Les tests de personnalité apportent une explication. Le principe de ces tests est le suivant : en répondant à de multiples questions, la personne se positionne dans de multiples dimensions constituant autant d’axes. Ces résultats sont comparés à un échantillon de plusieurs milliers voire dizaines de milliers de personnes. Cet échantillon se répartit selon une loi normale (comme souvent l’était la répartition des notes en classe). Dans l’exemple de la “circonspection” (test SOSIE) définie comme la capacité de prise de recul, la répartition des répondants oscille entre prudence et prise de risque. Il n’y a bien sûr pas de bon profil, mais des fonctionnement adaptés à des situations, des métiers. Si vous êtes un peu plus du côté fort de la circonspection, vous êtes plutôt prudent, si votre circonspection est plus faible, vous avez davantage le goût du risque. En termes de fonctionnement humain, la masse fait la norme (il s’agit d’ailleurs d’une courbe de “loi normale”). Dès, lors si vous êtes positionné autour de l’axe, votre fonctionnement se fond dans la masse. Si vous êtes davantage vers une extrémité, cette caractéristique est moins répandue, est donc plus remarquable et probablement plus remarquée par votre entourage : elle va davantage caractériser votre mode de fonctionnement et a de fortes chances de ne pas laisser indifférents les autres car parfois perçue comme excessive (voir l’article le Quadrant d’Ofman).

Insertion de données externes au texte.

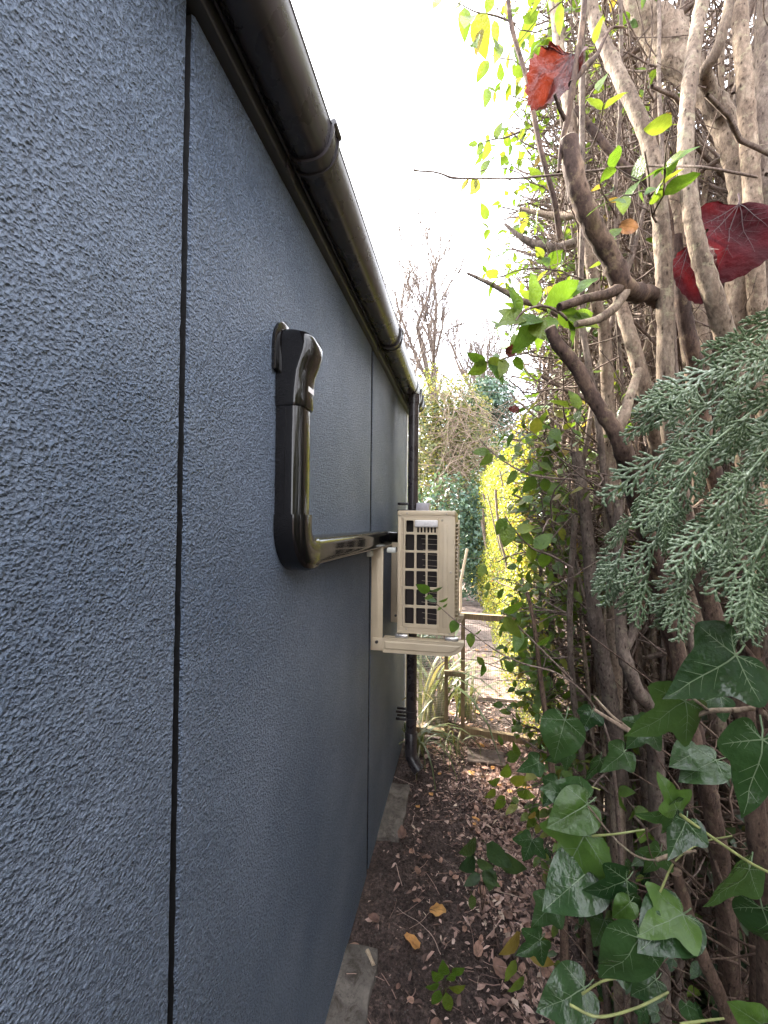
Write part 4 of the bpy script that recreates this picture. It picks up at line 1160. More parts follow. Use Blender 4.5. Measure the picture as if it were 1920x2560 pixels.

A force de pratiquer ces tests et d’en avoir débriefé des centaines, je constate bien souvent le mécanisme suivant qui va dans le sens de cette tendance à l’auto-référence. Le test SOSIE, qui comprend une vingtaine d’axes, a toutes les chances de révéler un ou deux axes (et plus parfois) pour lesquels un individu se situe à l’un des deux extrêmes de la courbe (6% les plus forts ou 6% les plus faibles). Lors du débriefing, bien souvent la personne a conscience de cette caractéristique et peut par exemple affirmer : je suis en effet quelqu’un de plutôt prudent. Mais elle n’imagine que très rarement à quel point elle se positionne dans les 95% les plus marqués sur ce critère. Spontanément, elle se positionnerait plutôt autour de 70%. Ainsi, dans cet exemple, si nous avons tendance à qualifier beaucoup de gens d’impulsifs ou d’inconséquents, il y a des chances que ce soit nous qui soyons en fait particulièrement prudent ! L’enfer, c’est les autres, disait JPS !

En management, ce mécanisme est délétère, dans la mesure où, si le manager ne prend pas soin de poser un référentiel et de le partager, il risque d’apprécier le travail et les comportements à l’aune de sa personnalité, se laissant aller à des préférences personnelles, des modes opératoires qu’il a éprouvés. Résultat : sentiment d’injustice des collaborateurs, favoritisme, difficulté à déléguer…

Pour cela, poser le cadre, c’est à dire partager sur les attentes du métier, fixer des objectifs clairement compris, permet de rendre prévisible et donc sécurisant le comportement du manager. Les collaborateurs savent ce qui est attendu d’eux, leur travail est évalué selon un référentiel partagé et ils peuvent ainsi apprécier leur propre travail au regard des attendus bien compris. De plus, cela cantonne le manager à sa sphère de responsabilité : le travail, c’est à dire les comportements professionnels mis en oeuvre et le résultat produit. Cela lui évite l’écueil de glisser du côté de la personnalité en émettant des jugements de valeur. Il peut factuellement se référer au cadre partagé au préalable. Ainsi les collaborateurs peuvent davantage prendre des initiatives pourvu que le cadre soit respecté, sans peur d’être personnellement jugés. C’est ce qui s’appelle l’autonomie.